**Recorded data:**
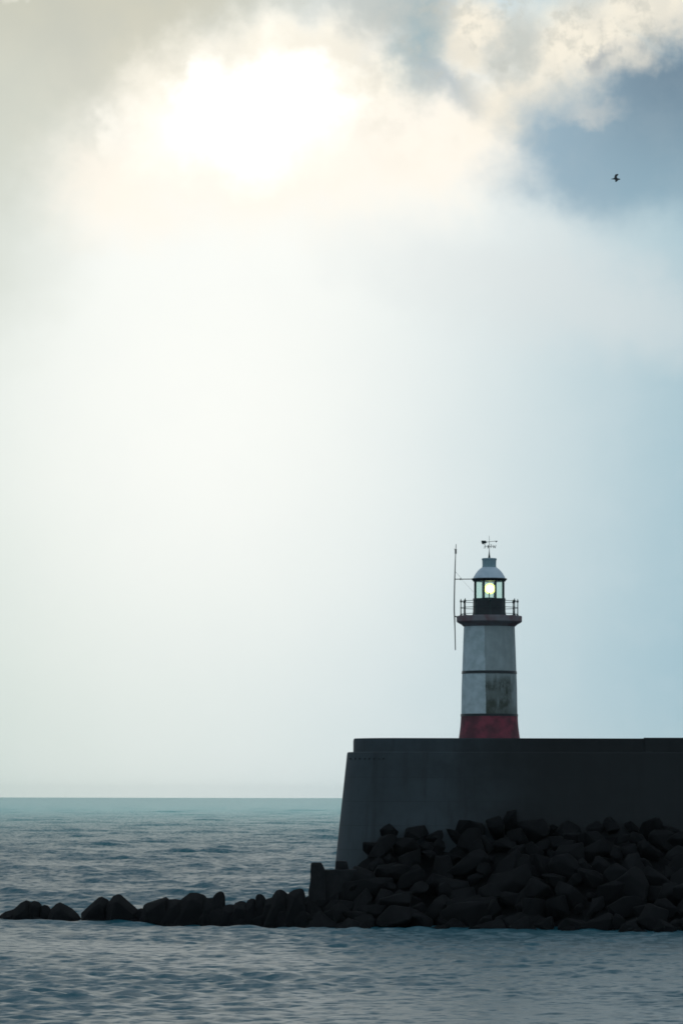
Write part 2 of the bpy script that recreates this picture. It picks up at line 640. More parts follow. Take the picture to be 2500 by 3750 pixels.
# ------------------------------------------------------------------ harbour wall
Z_LEDGE = at(1600, 2754, 300).z
Z_TOP = at(1791, 2704, 300.6).z
XL = at(1271.4, 2752, 304).x
BATTER = 0.105
RC = 4.2                                     # rounded nose of the pier


def outline(off, y_front=300.0, y_back=322.0, x_right=150.0, n=14):
    """plan outline of the pier, moved outwards by off"""
    pts = []
    r = RC + off
    x0 = XL - off
    yf, yb = y_front - off, y_back + off
    pts.append((x_right, yf))
    for i in range(n + 1):
        a = R(270 - 90 * i / n)
        pts.append((x0 + r + r * math.cos(a), yf + r + r * math.sin(a)))
    for i in range(n + 1):
        a = R(180 - 90 * i / n)
        pts.append((x0 + r + r * math.cos(a), yb - r + r * math.sin(a)))
    pts.append((x_right, yb))
    return pts


def loft(bm, levels):
    rings = [[bm.verts.new((x, y, z)) for x, y in pts] for pts, z in levels]
    for a, b2 in zip(rings, rings[1:]):
        n = len(a)
        for k in range(n):
            j = (k + 1) % n
            bm.faces.new((a[k], a[j], b2[j], b2[k]))
    return rings


wall = empty('harbour_wall', (0, 300, 0))
tag(wall, 'dark battered concrete harbour wall with a rounded end and a low parapet', 'wall')


def wpart(name, bm, m, smooth=None, parent=wall):
    for vtx in bm.verts:
        vtx.co.y -= 300
    return obj(name, bm, m, parent, smooth)


bm = bmesh.new()
lv = []
for z in (-4.0, 2.0, 7.0, Z_LEDGE - 0.06):
    lv.append((outline(BATTER * (Z_LEDGE - z)), z))
lv.append((outline(-0.06), Z_LEDGE))
rings = loft(bm, lv)
bm.faces.new(rings[0][::-1])
bm.faces.new(rings[-1])
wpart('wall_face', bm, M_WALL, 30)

# parapet, set back from the edge; thick wall round the deck
X_STEP = at(2357, 2700, 300.6).x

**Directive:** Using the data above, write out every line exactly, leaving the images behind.

**Solution to this task:**
Write part 2 of the bpy script that recreates this picture. It picks up at line 640. More parts follow. Take the picture to be 2500 by 3750 pixels.
# ------------------------------------------------------------------ harbour wall
Z_LEDGE = at(1600, 2754, 300).z
Z_TOP = at(1791, 2704, 300.6).z
XL = at(1271.4, 2752, 304).x
BATTER = 0.105
RC = 4.2                                     # rounded nose of the pier


def outline(off, y_front=300.0, y_back=322.0, x_right=150.0, n=14):
    """plan outline of the pier, moved outwards by off"""
    pts = []
    r = RC + off
    x0 = XL - off
    yf, yb = y_front - off, y_back + off
    pts.append((x_right, yf))
    for i in range(n + 1):
        a = R(270 - 90 * i / n)
        pts.append((x0 + r + r * math.cos(a), yf + r + r * math.sin(a)))
    for i in range(n + 1):
        a = R(180 - 90 * i / n)
        pts.append((x0 + r + r * math.cos(a), yb - r + r * math.sin(a)))
    pts.append((x_right, yb))
    return pts


def loft(bm, levels):
    rings = [[bm.verts.new((x, y, z)) for x, y in pts] for pts, z in levels]
    for a, b2 in zip(rings, rings[1:]):
        n = len(a)
        for k in range(n):
            j = (k + 1) % n
            bm.faces.new((a[k], a[j], b2[j], b2[k]))
    return rings


wall = empty('harbour_wall', (0, 300, 0))
tag(wall, 'dark battered concrete harbour wall with a rounded end and a low parapet', 'wall')


def wpart(name, bm, m, smooth=None, parent=wall):
    for vtx in bm.verts:
        vtx.co.y -= 300
    return obj(name, bm, m, parent, smooth)


bm = bmesh.new()
lv = []
for z in (-4.0, 2.0, 7.0, Z_LEDGE - 0.06):
    lv.append((outline(BATTER * (Z_LEDGE - z)), z))
lv.append((outline(-0.06), Z_LEDGE))
rings = loft(bm, lv)
bm.faces.new(rings[0][::-1])
bm.faces.new(rings[-1])
wpart('wall_face', bm, M_WALL, 30)

# parapet, set back from the edge; thick wall round the deck
X_STEP = at(2357, 2700, 300.6).x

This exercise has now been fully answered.